Defeating the omnipotent enemy
Peter Pomerantsev is at the avant-garde of western info-war. Unlike his older friends like Anne Applebaum, Timothy Snyder or Bill Browder, he isn’t content to simply proclaim western civilizational superiority and take it from there.
Pomerantsev is part of a younger generation of left-liberals, close with the likes of Michael Weiss, Ben Judah, or Arash Azizi. In terms of formulating something like a philosophy of information warfare, even a new philosophy of the liberal subject, he is likely the most sophisticated.
Unlike the old guard, his prose is cynical, resigned. Which is precisely the point, given his conviction that the great subverter of western liberal democracy, Russia, operates not through ideological models, but through ‘cynicism and agnosticism’.
Of course, some things never change. Just like when the CIA justified the need for MK-ULTRA human experiments on the basis that the Chicoms were doing it, so too does Pomerantsev’s project of psywar rely largely on constructing the idea of terribly powerful Russian psy-wizards.

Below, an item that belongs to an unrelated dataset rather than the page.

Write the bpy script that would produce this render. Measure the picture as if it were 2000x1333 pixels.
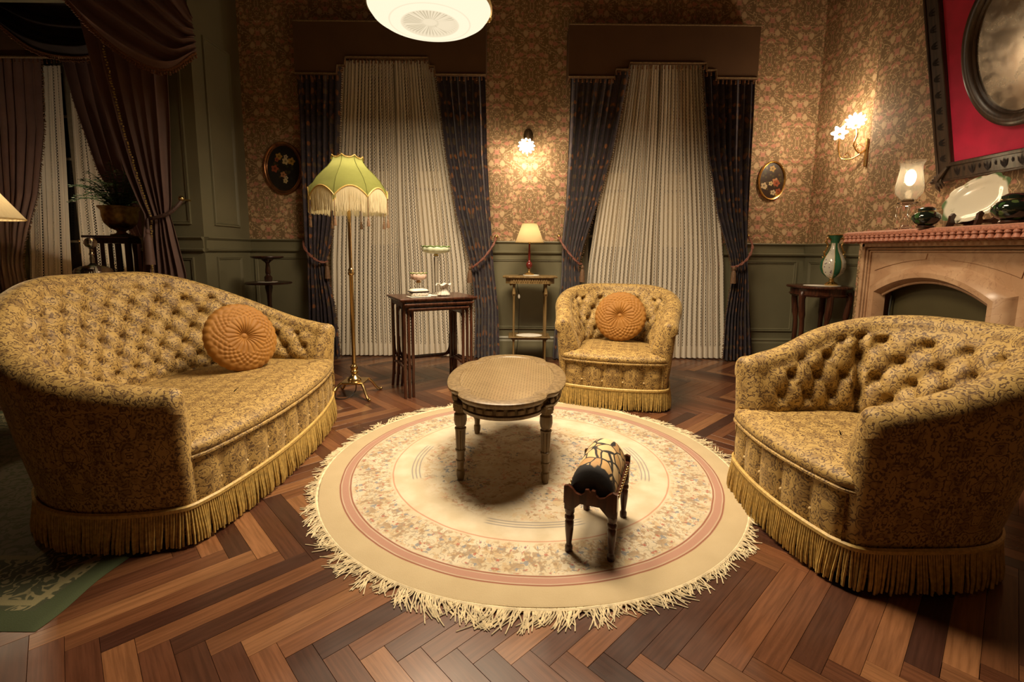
import bpy, math, random
from mathutils import Vector, Matrix
from math import sin, cos, pi, sqrt, atan2, exp, floor as ifloor
random.seed(7)
for o in list(bpy.data.objects): bpy.data.objects.remove(o, do_unlink=True)
SC = bpy.context.scene
COL = SC.collection

# ---------------------------------------------------------------- camera
F_PX, PITCH, ROLL, CY, CAM_H = 931.8, math.radians(7.40), math.radians(0.51), 612.4, 1.12
cp, sp, cr, sr = cos(PITCH), sin(PITCH), cos(ROLL), sin(ROLL)
_right, _down, _fwd = Vector((1, 0, 0)), Vector((0, -sp, -cp)), Vector((0, cp, -sp))
RX = _right * cr - _down * sr
DN = _right * sr + _down * cr
cd = bpy.data.cameras.new('camera')
cam = bpy.data.objects.new('camera', cd); COL.objects.link(cam)
cd.sensor_width = 36; cd.lens = F_PX / 2000 * 36; cd.shift_y = (CY - 666.5) / 2000
cd.clip_start = 0.05; cd.clip_end = 60
m3 = Matrix((RX, -DN, -_fwd)).transposed()
cam.matrix_world = Matrix.Translation((0, 0, CAM_H)) @ m3.to_4x4()
SC.camera = cam

# ---------------------------------------------------------------- world, exposure
W = bpy.data.worlds.new('world'); SC.world = W; W.use_nodes = True
W.node_tree.nodes['Background'].inputs[0].default_value = (1.0, 0.72, 0.45, 1)
W.node_tree.nodes['Background'].inputs[1].default_value = 0.035
vs = SC.view_settings
vs.view_transform = 'Standard'; vs.look = 'None'; vs.gamma = 1; vs.use_curve_mapping = False; vs.exposure = 0.20

def add_light(name, kind, loc, energy, col, size=0.1, rot=None, spread=None, parent=None):
    l = bpy.data.lights.new(name, kind); l.energy = energy; l.color = col
    if kind == 'AREA':
        l.shape = 'DISK'; l.size = size
        if spread: l.spread = spread
    else: l.shadow_soft_size = size
    o = bpy.data.objects.new(name, l); COL.objects.link(o); o.location = loc
    if rot: o.rotation_euler = rot
    if parent: o.parent = parent
    return o
WARM = (1.0, 0.79, 0.54)

# ---------------------------------------------------------------- node helpers
class NT:
    def __init__(s, name):
        s.m = bpy.data.materials.new(name); s.m.use_nodes = True
        s.t = s.m.node_tree; s.b = s.t.nodes['Principled BSDF']; s.out = s.t.nodes['Material Output']
    def n(s, typ, ins=None, **props):
        nd = s.t.nodes.new(typ)
        for k, v in props.items(): setattr(nd, k, v)
        for k, v in (ins or {}).items(): s.set(nd.inputs[k], v)
        return nd
    def set(s, sock, v):
        if isinstance(v, bpy.types.NodeSocket): s.t.links.new(v, sock)
        elif isinstance(v, (tuple, list)) and sock.type == 'RGBA' and len(v) == 3: sock.default_value = (*v, 1)
        else: sock.default_value = v
    def f(s, op, a, b=0.0, c=0.0, clamp=False):
        nd = s.n('ShaderNodeMath', {0: a, 1: b, 2: c}, operation=op, use_clamp=clamp); return nd.outputs[0]
    def sep(s, v):
        nd = s.n('ShaderNodeSeparateXYZ', {0: v}); return nd.outputs[0], nd.outputs[1], nd.outputs[2]
    def com(s, x, y, z=0.0): return s.n('ShaderNodeCombineXYZ', {0: x, 1: y, 2: z}).outputs[0]
    def mix(s, fac, a, b, blend='MIX'):
        nd = s.n('ShaderNodeMix', None, data_type='RGBA', blend_type=blend)
        s.set(nd.inputs[0], fac); s.set(nd.inputs[6], a); s.set(nd.inputs[7], b); return nd.outputs[2]
    def ramp(s, fac, stops, interp='LINEAR'):
        nd = s.n('ShaderNodeValToRGB', {0: fac}); cr_ = nd.color_ramp; cr_.interpolation = interp
        while len(cr_.elements) < len(stops): cr_.elements.new(0.5)
        for e, (p, c) in zip(cr_.elements, stops):
            e.position = p; e.color = (*c, 1) if len(c) == 3 else c
        return nd.outputs[0]
    def step(s, v, lo, hi):
        nd = s.n('ShaderNodeMapRange', {0: v, 1: lo, 2: hi, 3: 0.0, 4: 1.0}, interpolation_type='SMOOTHSTEP'); return nd.outputs[0]
    def noise(s, vec, scale, detail=2.0, rough=0.5, out=0):
        return s.n('ShaderNodeTexNoise', {'Vector': vec, 'Scale': scale, 'Detail': detail, 'Roughness': rough}).outputs[out]
    def voro(s, vec, scale, feature='F1', rnd=1.0):
        return s.n('ShaderNodeTexVoronoi', {'Vector': vec, 'Scale': scale, 'Randomness': rnd}, feature=feature)
    def obj(s): return s.n('ShaderNodeTexCoord').outputs['Object']
    def uv(s): return s.n('ShaderNodeTexCoord').outputs['UV']
    def vadd(s, a, b): return s.n('ShaderNodeVectorMath', {0: a, 1: b}, operation='ADD').outputs[0]
    def vscale(s, a, k):
        nd = s.n('ShaderNodeVectorMath', {0: a}, operation='SCALE'); s.set(nd.inputs[3], k); return nd.outputs[0]
    def warp(s, vec, scale, amt):
        c = s.noise(vec, scale, 2.0, 0.5, 1)
        c = s.n('ShaderNodeVectorMath', {0: c, 1: (0.5, 0.5, 0.5)}, operation='SUBTRACT').outputs[0]
        return s.vadd(vec, s.vscale(c, amt))
    def P(s, col=None, rough=0.5, metal=0.0, bump=None, bstr=0.3, bdist=0.01, **kw):
        b = s.b
        if col is not None: s.set(b.inputs['Base Color'], col)
        s.set(b.inputs['Roughness'], rough); s.set(b.inputs['Metallic'], metal)
        for k, v in kw.items(): s.set(b.inputs[k.replace('_', ' ')], v)
        if bump is not None:
            bn = s.n('ShaderNodeBump', {'Strength': bstr, 'Distance': bdist, 'Height': bump})
            s.t.links.new(bn.outputs[0], b.inputs['Normal'])
        return s.m
    def mirror(s, x, p): return s.f('PINGPONG', x, p)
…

His popular 2014 book Nothing is True and Everything is Possible features Russian presidential official Vladislav Surkov as the great villain. Surkov was said to embody the new ‘postmodern dictatorship’, which apparently works through encouraging general cynicism and manipulating a range of controlled oppositions. The idealist west is powerless before this new psy-poison.
In his 2019 book This is Not Propaganda, Surkov is absent, despite Russia still being ever-present. The subtitle, ‘Adventures in the War Against Reality’, links quite well to his previous book, which argues that Russia is aggressively targeting postmodern simulations at the west, where ‘words really mean something’.
At the end of Nothing is Real, Pomerantsev worried that Surkovian info-war means the cold war may not have been won by the west. But in the meantime, the real Surkov experienced a number of failures.